Der Bischof und mit ihm viele in unserer Kirche begreifen, dass die Zeiten vorbei sind, in denen Menschen sich in allen Lebensbereichen nach einem einheitlichen Maßstab zu richten haben. Nach dem Motto: So und nicht anders geht richtiges Leben. Wahrscheinlich ging das noch nie. Wer weiß, was in vergangenen Zeiten unter der Oberfläche alles erlebt und erlitten wurde? In unserer gegenwärtigen freiheitlichen, pluralen und hochmodernen Gesellschaft ist das Leben zudem noch wesentlich komplexer und vielfältiger geworden.
Aber all das ist nicht schlimm. Im Gegenteil: Vielfalt ist etwas Kostbares. Gott hat uns Menschen genauso erschaffen. Keiner gleicht dem anderen. Jeder Fingerabdruck der Milliarden Menschen auf dieser Erde ist anders. Die Kunst ist nur: Wie gelingt es uns, mit und in dieser Vielfalt zu leben, ohne einander zu schaden? Die Freiheit des einzelnen kann nicht grenzenlos sein, weil sie die Freiheit des anderen respektieren muss.

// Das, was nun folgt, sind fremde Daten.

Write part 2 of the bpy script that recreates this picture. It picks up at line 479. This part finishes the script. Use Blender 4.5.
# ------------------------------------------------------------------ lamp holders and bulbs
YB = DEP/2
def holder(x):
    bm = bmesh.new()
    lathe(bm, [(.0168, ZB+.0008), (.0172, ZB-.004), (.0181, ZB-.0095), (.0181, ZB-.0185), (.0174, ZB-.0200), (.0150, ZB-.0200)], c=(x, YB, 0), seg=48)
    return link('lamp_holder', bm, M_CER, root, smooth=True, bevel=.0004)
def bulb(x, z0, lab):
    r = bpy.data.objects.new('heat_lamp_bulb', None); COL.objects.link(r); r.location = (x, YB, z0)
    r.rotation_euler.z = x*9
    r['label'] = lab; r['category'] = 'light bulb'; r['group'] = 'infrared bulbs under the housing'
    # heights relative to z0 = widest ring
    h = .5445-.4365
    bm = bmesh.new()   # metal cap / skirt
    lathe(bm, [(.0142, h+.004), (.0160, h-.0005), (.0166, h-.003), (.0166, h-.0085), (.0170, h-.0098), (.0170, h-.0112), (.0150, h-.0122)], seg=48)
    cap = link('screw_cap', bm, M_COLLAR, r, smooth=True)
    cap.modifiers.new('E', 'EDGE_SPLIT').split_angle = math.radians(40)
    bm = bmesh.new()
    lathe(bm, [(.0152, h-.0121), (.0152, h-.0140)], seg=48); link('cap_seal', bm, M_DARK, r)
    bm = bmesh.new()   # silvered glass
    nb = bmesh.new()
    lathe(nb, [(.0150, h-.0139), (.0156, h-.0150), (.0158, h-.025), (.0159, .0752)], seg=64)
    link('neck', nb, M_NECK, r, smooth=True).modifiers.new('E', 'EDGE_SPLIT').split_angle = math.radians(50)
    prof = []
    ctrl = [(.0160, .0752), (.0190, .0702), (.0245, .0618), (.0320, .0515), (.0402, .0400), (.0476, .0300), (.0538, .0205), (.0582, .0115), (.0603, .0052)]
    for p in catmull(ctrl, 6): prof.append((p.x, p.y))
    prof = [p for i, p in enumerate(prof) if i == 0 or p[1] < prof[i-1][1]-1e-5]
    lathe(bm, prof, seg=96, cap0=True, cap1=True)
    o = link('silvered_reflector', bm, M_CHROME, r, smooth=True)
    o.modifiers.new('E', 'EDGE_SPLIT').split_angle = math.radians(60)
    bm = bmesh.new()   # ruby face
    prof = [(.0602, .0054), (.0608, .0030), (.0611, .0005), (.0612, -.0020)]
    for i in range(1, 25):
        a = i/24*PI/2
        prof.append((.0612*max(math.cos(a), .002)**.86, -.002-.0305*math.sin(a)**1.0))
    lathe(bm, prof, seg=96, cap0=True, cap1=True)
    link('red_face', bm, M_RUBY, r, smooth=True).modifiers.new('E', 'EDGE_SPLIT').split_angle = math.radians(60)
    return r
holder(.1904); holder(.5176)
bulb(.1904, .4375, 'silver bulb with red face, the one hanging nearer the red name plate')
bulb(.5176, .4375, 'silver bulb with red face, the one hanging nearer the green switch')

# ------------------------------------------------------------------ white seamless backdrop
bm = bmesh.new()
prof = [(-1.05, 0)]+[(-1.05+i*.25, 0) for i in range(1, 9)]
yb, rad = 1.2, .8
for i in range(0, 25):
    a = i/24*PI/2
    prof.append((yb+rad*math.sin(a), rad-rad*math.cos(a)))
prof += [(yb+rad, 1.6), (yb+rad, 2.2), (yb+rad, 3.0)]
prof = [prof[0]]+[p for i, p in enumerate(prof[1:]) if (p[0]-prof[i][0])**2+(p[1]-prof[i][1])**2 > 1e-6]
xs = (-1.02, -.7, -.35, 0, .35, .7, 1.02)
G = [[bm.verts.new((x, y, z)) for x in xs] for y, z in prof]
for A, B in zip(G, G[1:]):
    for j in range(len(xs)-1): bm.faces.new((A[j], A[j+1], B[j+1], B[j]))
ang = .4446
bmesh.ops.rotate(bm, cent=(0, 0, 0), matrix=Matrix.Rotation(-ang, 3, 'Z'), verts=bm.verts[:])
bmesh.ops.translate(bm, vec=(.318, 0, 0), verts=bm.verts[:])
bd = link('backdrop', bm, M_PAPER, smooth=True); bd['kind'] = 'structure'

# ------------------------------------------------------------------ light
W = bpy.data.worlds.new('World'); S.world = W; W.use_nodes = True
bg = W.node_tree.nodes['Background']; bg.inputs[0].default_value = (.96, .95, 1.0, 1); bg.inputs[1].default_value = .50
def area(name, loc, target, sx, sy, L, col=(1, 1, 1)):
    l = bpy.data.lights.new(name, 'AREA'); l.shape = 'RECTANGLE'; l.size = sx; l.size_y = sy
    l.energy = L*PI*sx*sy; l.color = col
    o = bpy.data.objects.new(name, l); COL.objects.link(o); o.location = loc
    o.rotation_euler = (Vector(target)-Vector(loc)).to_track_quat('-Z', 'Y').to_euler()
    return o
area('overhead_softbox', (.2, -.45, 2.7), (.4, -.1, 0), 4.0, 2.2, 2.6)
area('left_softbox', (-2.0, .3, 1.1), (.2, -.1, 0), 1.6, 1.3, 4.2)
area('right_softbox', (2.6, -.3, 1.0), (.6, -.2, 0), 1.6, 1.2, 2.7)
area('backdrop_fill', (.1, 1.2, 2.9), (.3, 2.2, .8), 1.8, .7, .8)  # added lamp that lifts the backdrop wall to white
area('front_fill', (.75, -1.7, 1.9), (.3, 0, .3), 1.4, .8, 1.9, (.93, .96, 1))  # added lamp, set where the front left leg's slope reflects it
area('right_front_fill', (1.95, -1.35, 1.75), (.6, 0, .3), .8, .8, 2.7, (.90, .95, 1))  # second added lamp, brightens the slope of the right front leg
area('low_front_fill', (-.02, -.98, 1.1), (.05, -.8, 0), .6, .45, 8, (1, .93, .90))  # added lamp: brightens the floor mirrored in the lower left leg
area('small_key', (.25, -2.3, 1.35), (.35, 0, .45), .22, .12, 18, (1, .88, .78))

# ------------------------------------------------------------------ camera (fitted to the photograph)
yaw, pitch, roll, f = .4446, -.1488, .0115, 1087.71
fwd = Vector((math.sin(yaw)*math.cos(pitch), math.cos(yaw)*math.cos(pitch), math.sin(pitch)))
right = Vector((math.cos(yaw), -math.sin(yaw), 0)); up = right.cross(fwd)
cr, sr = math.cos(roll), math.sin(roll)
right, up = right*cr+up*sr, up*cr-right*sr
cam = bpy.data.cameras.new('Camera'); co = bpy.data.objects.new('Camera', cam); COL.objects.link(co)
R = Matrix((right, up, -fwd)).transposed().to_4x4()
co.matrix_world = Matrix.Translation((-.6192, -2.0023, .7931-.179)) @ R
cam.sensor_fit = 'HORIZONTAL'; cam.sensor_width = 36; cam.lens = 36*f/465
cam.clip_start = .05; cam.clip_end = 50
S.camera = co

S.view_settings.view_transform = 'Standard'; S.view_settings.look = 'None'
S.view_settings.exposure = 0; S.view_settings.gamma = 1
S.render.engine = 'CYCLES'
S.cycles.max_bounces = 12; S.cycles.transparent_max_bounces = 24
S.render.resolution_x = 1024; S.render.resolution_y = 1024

Gott will, dass jeder in seiner Einzigartigkeit lebt – und dass niemand ausgegrenzt wird, weil er anders ist. Also müssen wir miteinander suchen und ringen, wie es gehen kann, miteinander zu leben – und in der Vielfalt auch das zu finden, was uns verbindet.
Das will unser Bischof. Und das wollen viele Katholiken. Und dazu gehört erst einmal große Offenheit – und das Eingeständnis, nicht schon alles im Voraus zu wissen. Unsere christliche Tradition birgt die Lebensweisheit von 2000 Jahren in sich. Und sie vertraut dabei auf Gottes Geist. Dieser Geist wirkt auch in der Gegenwart – auch in der Lebensweisheit der Menschen, die heute leben, und die oft anders denken und leben, als das früher der Fall war. Die Weisheit von gestern und die Weisheit von heute werden uns helfen, dass die Vielfalt unter uns Menschen keine Last ist, sondern ein Reichtum, der uns gut leben lässt.
Dass Sie sich heute an der Vielfalt der Menschen erfreuen; dass Sie es gelassen ertragen, wenn Ihnen die Vielfalt zu schaffen macht – das wünscht Ihnen liebe Hörerinnen und Hörer Generalvikar Klaus Pfeffer aus Essen.